A different fate, though, was reserved for Lady Susan. It is a novel of letters, for some reason, her only attempt at the style. In the first flush of my enthusiasm for seeing the work performed on stage, I had imagined a set up with one actor for each letter writer, reading each letter in turn, which was the closest thing I could imagine to the way the very first audiences experienced it (though of course it would have been with the Author herself doing all the parts, and doubtless having prodigious fun in the process). It quickly became apparent that such a production would take about four hours, and I would be hard-pressed to find actors available to perform—or an audience willing to sit through it. So I started over. A number of times, in fact. But I digress. There are vastly more interesting mysteries surrounding the literary destiny of Lady Susan and much sleuthing to be done by some eager forensic scholar: The manuscript was never revisited by the Author. It was never polished and revised for publication. In fact, Jane Austen never even gave it a title (and everyone knows that a book without a title is like a child without a name. ‘Lady Susan’ was assigned it by the publishing house that took it on.) It was only published forty years after her death, by a nephew who had been placed in charge of her estate. And James Edward Austen’s decision was a controversial one: the historical record points to strong family objections but, tantalizingly, fails to spell out what they were. The leading theories are that either Lady Susan’s exploits were too unseemly to find favor in the Author’s decorous social circle, or else that her transgressions too closely described those of an actual family member.  In an age when respectability was essential to the successful connecting of families by marriage, and where the doings of a single member could ruin a good name for generations, such a breach of decorum by a brash adolescent would have been given short shrift indeed.

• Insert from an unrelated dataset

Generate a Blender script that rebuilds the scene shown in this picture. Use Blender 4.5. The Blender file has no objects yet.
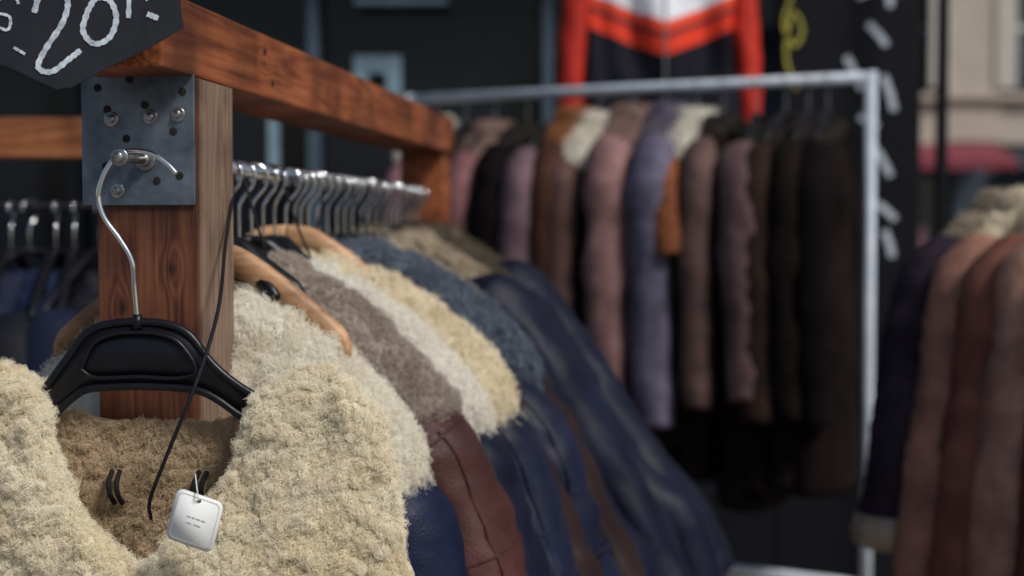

 Whatever the case may be, authorities in charge of such matters have consigned Lady Susan to the mortifying doom of ‘juvenilia’ and ‘minor works’ where it languishes to this day, to be stumbled upon only by the most ardent of fans who will not be satisfied until they have perused every last scrap of scribble ever scratched out by her hand. And so the ambition of this play goes just a little beyond the revival of a hidden gem: the hope is to see Lady Susan promoted to the same rank as the other great Austen romances. The evidence presented to you this night begins with the clear development and resolution of plot by a teenage writer who is clearly a virtuoso storyteller.  Note in particular that she eschews such sensationalistic contrivances as sudden accidents, fires, lightning strikes, falling off cliffs and the like, to move her story along. Instead, she allows character alone to rule fate, in graceful application of one of literature’s loftiest concepts. Jane Austen continues in this manner throughout her career: you will not find her villains dispatched by acts of nature or divine retribution; rather, she is content to leave them exactly as they were, unchanged and unmoved by anything that might have befallen. The heroes, on the other hand, are put through a wringer, but come out the other end transformed and made better by their struggles... And the entire text is liberally sprinkled with the wit and insight of a young woman who delights in her own intelligence, bringing each tale to its most satisfying conclusion of matrimony while entertaining and edifying her readers all along the way. We see in Lady Susan early glimmerings of the imaginative genius of Jane Austen: a specialist in romance who never married, an authority on the trappings of wealth and position who was raised to do without, a young woman whose fulfillment ultimately lay in creating worlds where the very richest, handsomest, worthiest, and most eligible of men invariably lost their hearts to strong, smart women who were not necessarily the prettiest, but whose virtues of intellect, wit and character would never fade. Now you decide.                                ~ Michelle Lambeau

1 comment:

  1. Thanks Michelle, for posting the history and provenance of the story of Lady Susan. It was an informative and interesting read. This, together with your Director's notes, will make the performance this evening much more enjoyable for me. I am quite excited as this is a new form of theater for me.